Who will end mess in Uganda schools?

What you need to know:

The issue: Standard of schools
Our view: Until government officials and other stakeholders start taking responsibility for the omissions or commissions in their line of duty, there will be no end to queries about the education sector is run.

Schools are back in the news again, but for the wrong reason. The government has said 70 per cent of the secondary schools in the country are operating boarding sections illegally. For instance, of the 800 secondary schools inspected by the Directorate of Education Standards over a given period, only 30 per cent of the schools were found to have complied with the required standards.
The crux of the matter is that there is a clear government policy that schools are licensed as day schools and any institution which wants to have a boarding section must apply separately, be inspected and if they meet the minimum standards, be given authority to operate. And, the boarding section arrangement is purely facilitated by parents as government policy only emphasises access to quality education.
Some of the standards required of a school to start a boarding section are that it must have separate accommodation for each sex and age group. Others are that it should use only single or double decker beds. Besides, each dormitory must have two emergency exits, and there must be occupancy permit for every dormitory. There should also be a guard on a 24-hour surveillance, among others.
So clearly, there is everything right in terms of policy and rules, but on paper. Why then are these policies not implemented?
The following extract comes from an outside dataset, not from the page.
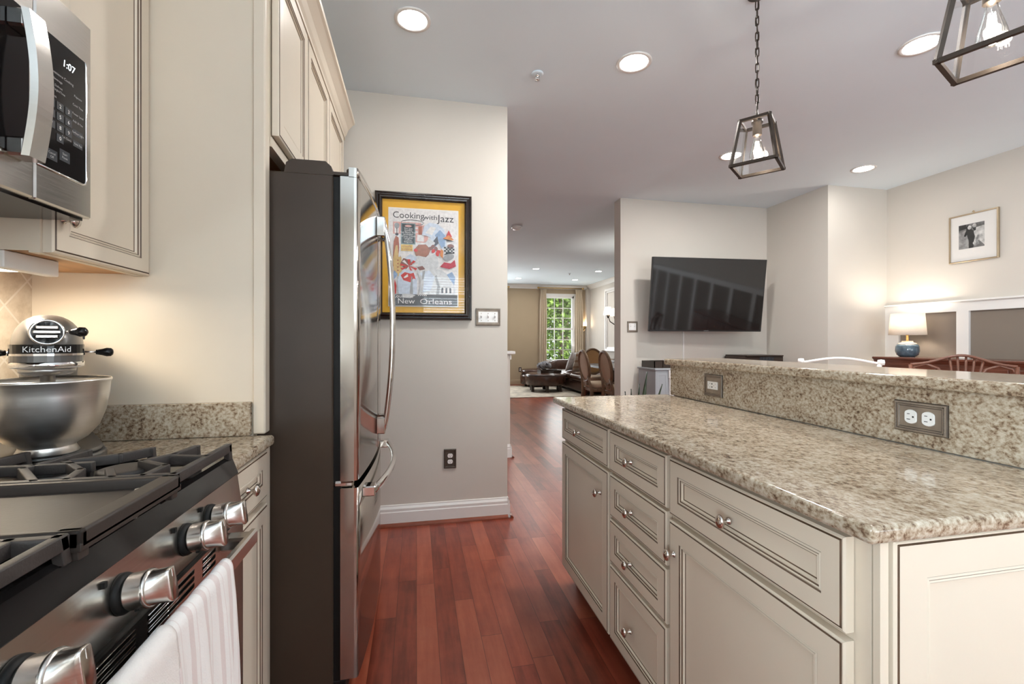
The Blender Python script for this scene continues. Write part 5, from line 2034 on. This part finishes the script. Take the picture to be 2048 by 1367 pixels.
# chandelier over that table
CHX, CHY, CHZ = 3.36, 6.75, 1.47
t = root('chandelier', (CHX, CHY, CEIL), 'chandelier with small white shades and curved arms over the far table', 'chandelier')
MB().lathe([(.06, CEIL), (.055, CEIL - .03), (.008, CEIL - .05), (.008, CHZ + .16), (.03, CHZ + .12), (.035, CHZ + .02), (.018, CHZ - .02), (.03, CHZ - .07), (0, CHZ - .10)], (CHX, CHY, 0), seg=20).build('stem', 'bronze', t)
for k in range(6):
    a = R(168 + 60 * k)
    ux, uy = math.cos(a), math.sin(a)
    rr_ = .36
    p = lambda r, z: (CHX + ux * r, CHY + uy * r, z)
    arm = MB().tube([p(.02, CHZ), p(.12, CHZ - .04), p(.24, CHZ - .03), p(.33, CHZ + .03), p(rr_, CHZ + .12)], .008, 8)
    arm.lathe([(.012, CHZ + .085), (.030, CHZ + .135), (.012, CHZ + .14), (.010, CHZ + .18), (0, CHZ + .18)], (p(rr_, 0)[0], p(rr_, 0)[1], 0), seg=14)
    arm = arm.build('arm', 'bronze', t)
    o = MB().lathe([(.078, CHZ + .135), (.045, CHZ + .262)], (p(rr_, 0)[0], p(rr_, 0)[1], 0), seg=20, caps=False).build('shade', 'shade', arm)
    l = bpy.data.lights.new('chandelier_bulb', 'POINT'); l.energy = 2.6; l.color = (1, .93, .82); l.shadow_soft_size = .02
    lo = bpy.data.objects.new('chandelier_bulb', l); lo.location = p(rr_, CHZ + .20); COL.objects.link(lo)

# brass sconce in the far corner
SC = (4.62, YF - .001, 1.50)
t = root('wall_sconce', SC, 'brass half bowl sconce glowing upward beside the right curtain', 'wall sconce')
b = MB()  # unseen window, added in the left wall to let fill light in


def sc_fn(u, v):
    a = math.pi * v
    r = .02 + .085 * math.sin(u * math.pi / 2) ** .8
    fl = 1 + .06 * math.cos(a * 10)
    return (SC[0] + r * fl * math.cos(a), SC[1] - .005 - r * fl * math.sin(a) * .9, SC[2] - .02 + .14 * u)


b.surf(10, 41, sc_fn)
b.lathe([(0, -.06), (.012, -.05), (.02, -.02), (.022, 0)], (SC[0], SC[1] - .02, SC[2]), seg=14)
b.build('bowl', 'brass', t)
MB().blob((SC[0], SC[1] - .045, SC[2] + .07), (.025, .025, .035)).build('bulb', 'bulb_glow', t)
l = bpy.data.lights.new('sconce_bulb', 'POINT'); l.energy = 3; l.color = (1, .84, .60); l.shadow_soft_size = .03
lo = bpy.data.objects.new('sconce_bulb', l); lo.location = (SC[0], SC[1] - .05, SC[2] + .13); COL.objects.link(lo)


# curtains and rods
def curtain(x0, x1, ztop, zbot, label, seed, pleats):
    rnd = random.Random(seed)
    ph = rnd.uniform(0, 6)

    def fn(u, v):
        z = ztop + (zbot - ztop) * u
        k = .55 + .45 * min(1, u * 3)
        pinch = 1 - .25 * math.exp(-((u - .05) / .06) ** 2)
        x = x0 + (x1 - x0) * (.5 + (v - .5) * pinch) + .006 * math.sin(u * 5 + ph)
        return (x, YF - .085 + .028 * k * math.sin(v * pleats * 2 * math.pi + ph + .5 * math.sin(u * 4)), z)
    o = MB().surf(24, pleats * 10 + 1, fn).build('curtain', 'curtain')
    s = o.modifiers.new('solid', 'SOLIDIFY'); s.thickness = .003
    return tag(o, label, 'curtain')


curtain(3.335, 3.545, 2.64, .04, 'beige linen curtain panel left of the far window', 1, 4)
curtain(4.355, 4.60, 2.64, .04, 'beige linen curtain panel right of the far window, beside the sconce', 2, 4)
curtain(2.22, 2.435, 2.64, .04, 'beige curtain sliver behind the edge of the poster wall', 3, 4)


def rod(x0, x1, label):
    t = root('curtain_rod', ((x0 + x1) / 2, YF - .085, 2.665), label, 'curtain rod')
    y, z = YF - .085, 2.668
    MB().tube([(x0, y, z), (x1, y, z)], .014, 10).build('pole', 'brass', t)
    for x, s in ((x0, -1), (x1, 1)):
        MB().lathe([(.016, 0), (.022, .01), (.030, .03), (.022, .055), (0, .062)], (x, y, z), (s, 0, 0), seg=14).build('finial', 'brass', t)
    b = MB()
    for x in (x0 + .04, x1 - .04):
        b.box(x - .008, x + .008, y, YF, z - .008, z + .008)
    b.build('bracket', 'brass', t)


rod(3.33, 4.57, 'thin brass curtain rod above the far living room window')
rod(1.30, 2.43, 'brass curtain rod whose finial peeks out beside the poster wall')

# rug
o = MB().box(.9, 4.35, 9.27, 11.75, .001, .014, c=.004).build('area_rug', 'rug')
tag(o, 'pale patterned wool rug under the round ottoman', 'rug')

# round leather ottoman with tray
OX, OY = 2.99, 10.38
t = root('round_ottoman', (OX, OY, .014), 'round dark brown leather ottoman on short square legs', 'ottoman')
b = MB().lathe([(.40, .165), (.455, .172), (.475, .22), (.478, .36), (.468, .405), (.45, .425), (.40, .437), (.2, .444), (0, .440)], (OX, OY, 0), seg=48)
b.build('cushion', 'leather', t)
b = MB().tube([(OX + .472 * math.cos(2 * math.pi * i / 48), OY + .472 * math.sin(2 * math.pi * i / 48), .398) for i in range(48)], .008, 6, closed=True)
b.build('piping', 'leather_d', t)
for k in range(6):
    a = R(20 + 60 * k)
    x, y = OX + .37 * math.cos(a), OY + .37 * math.sin(a)
    MB().prism([(x - .032, y - .032), (x + .032, y - .032), (x + .032, y + .032), (x - .032, y + .032)], 'z', .0145, .175).build('leg', 'wood_dark', t)
t = root('serving_tray', (OX + .08, OY - .03, .444), 'dark wooden tray with cut out handles on the round ottoman', 'tray')
tx0, tx1, ty0, ty1 = OX - .17, OX + .33, OY - .20, OY + .14
b = MB().box(tx0, tx1, ty0, ty1, .4445, .455)
for a in ((tx0, tx0 + .012, ty0, ty1), (tx1 - .012, tx1, ty0, ty1), (tx0, tx1, ty1 - .012, ty1)):
    b.box(*a, .455, .512)
xm = (tx0 + tx1) / 2
b.box(tx0, xm - .06, ty0, ty0 + .012, .455, .512); b.box(xm + .06, tx1, ty0, ty0 + .012, .455, .512)
b.box(xm - .06, xm + .06, ty0, ty0 + .012, .455, .470); b.box(xm - .06, xm + .06, ty0, ty0 + .012, .496, .512)
b.build('tray_body', 'wood_dark', t)
t = root('dried_hydrangea', (OX - .03, OY + .02, .456), 'grey dried hydrangea heads in a dark pot on the tray', 'flowers')
MB().lathe([(.05, .456), (.06, .50), (.055, .54), (.045, .54), (0, .53)], (OX - .03, OY + .02, 0), seg=20).build('pot', 'wood_dark', t)
rnd = random.Random(4)
for k, (dx, dy, dz, r) in enumerate(((-.09, 0, .60, .085), (.02, -.03, .63, .09), (.11, .02, .60, .075), (-.01, .07, .62, .08))):
    b = MB()
    for i in range(130):
        a = rnd.uniform(0, 6.283); u = rnd.uniform(-.7, 1)
        q = Vector((math.cos(a) * math.sqrt(1 - u * u), math.sin(a) * math.sqrt(1 - u * u), u))
        c = Vector((OX - .03 + dx, OY + .02 + dy, dz)) + q * r
        d1 = q.cross(Vector((rnd.gauss(0, 1), rnd.gauss(0, 1), rnd.gauss(0, 1)))).normalized() * .022
        d2 = q.cross(d1)
        b.add([c - d1, c + d2, c + d1, c - d2], [(0, 1, 2, 3)])
    b.tube([(OX - .03, OY + .02, .53), (OX - .03 + dx, OY + .02 + dy, dz)], .004, 5)
    b.build('flower_head', 'dried', t)

# leather sectional along the right wall and under the window
t = root('leather_sectional', (4.1, 10.8, 0), 'dark brown leather sectional sofa below the far window', 'sofa')
b = MB().box(3.52, 4.68, 9.25, 12.08, .07, .30, c=.03)
b.build('base', 'leather', t)
for y0, y1 in ((9.27, 10.2), (10.21, 11.15), (11.16, 12.0)):
    b = MB().blob(((3.50 + 4.40) / 2, (y0 + y1) / 2, .365), (.47, (y1 - y0) / 2, .085), .25, 32, 12, .45)
    b.build('seat_cushion', 'leather', t)
for y0, y1 in ((9.27, 10.2), (10.21, 11.15)):
    MB().blob((4.52, (y0 + y1) / 2, .56), (.15, (y1 - y0) / 2, .22), .3, 28, 12, .5).build('back_cushion', 'leather', t)
MB().blob((4.08, 11.95, .47), (.56, .13, .22), .25, 32, 12, .5).build('back_cushion', 'leather', t)
b = MB()  # unseen window, added in the left wall to let fill light in
for x in (3.58, 4.62):
    for y in (9.32, 11.98):
        b.box(x - .03, x + .03, y - .03, y + .03, .0145, .075)
b.build('feet', 'wood_dark', t)


t = root('leather_chaise', (3.05, 11.6, 0), 'low rounded leather chaise seat below the window, behind the round ottoman', 'sofa')
MB().lathe([(.36, .075), (.39, .09), (.40, .28), (.38, .33), (.30, .345), (0, .345)], (3.05, 11.55, 0), seg=36).build('base', 'leather', t)
MB().blob((3.05, 11.55, .40), (.39, .40, .075), 1.0, 32, 10, .5).build('seat_cushion', 'leather', t)
for k in range(4):
    a = R(45 + 90 * k)
    x, y = 3.05 + .30 * math.cos(a), 11.55 + .30 * math.sin(a)
    B(x - .03, x + .03, y - .03, y + .03, .0145, .08).build('leg', 'wood_dark', t)


def pillow(x, y, z, rz, m, label, s=.23, tilt=20):
    o = MB()
    o.X = Matrix.Translation((x, y, z)) @ Matrix.Rotation(rz, 4, 'Z') @ Matrix.Rotation(R(tilt), 4, 'X')

    def fn(u, v):
        a, c = u * 2 - 1, v * 4
        side = 1
        return (0, 0, 0)
    for sd in (-1, 1):
        def f2(u, v, sd=sd):
            a, c = u * 2 - 1, v * 2 - 1
            th = .075 * (max(0, (1 - a ** 2)) * max(0, (1 - c ** 2))) ** .45
            k = 1 + .06 * (abs(a * c))
            return (a * s * k, sd * th, c * s * k)
        o.surf(15, 15, f2)
    ob = o.build('throw_pillow', m)
    return tag(ob, label, 'pillow')


pillow(3.80, 10.15, .685, R(25), 'pillow', 'striped tan throw pillow on the sofa behind the oval back chair')
pillow(3.78, 10.75, .685, R(50), 'pillow_b', 'pale patterned throw pillow on the sofa nearest the window')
Who is sleeping on the job?
The Ministry of Education is one of the top heavy staffed ministries in the country supervised by a minister, ministers of state for Higher Education, and for Primary Education.
There is also the permanent secretary, inspectors of schools, and down the line are district education officers and headmasters. Besides, there are RDCs, district chairpersons, etc, all of whom should be monitoring schools.
So when an official report reveals that 70 per cent of boarding schools countrywide are substandard, who do we turn to?
Why the panic among government officials whenever a school fire kills children? Why is it then that we start hearing congestion in dormitories, use of three-decker beds, burglar proof on windows, lack of alternative exit points, etc? Aren’t monitoring government institutions part of the roles of RDCs, DISOs, and so on?
Importantly, why has no action been taken against any Education ministry official over a report showing that most boarding schools in the country are substandard?
Until government officials and other stakeholders start taking responsibility for the omissions or commissions in their line of duty, there will be no end to queries about the education sector is run.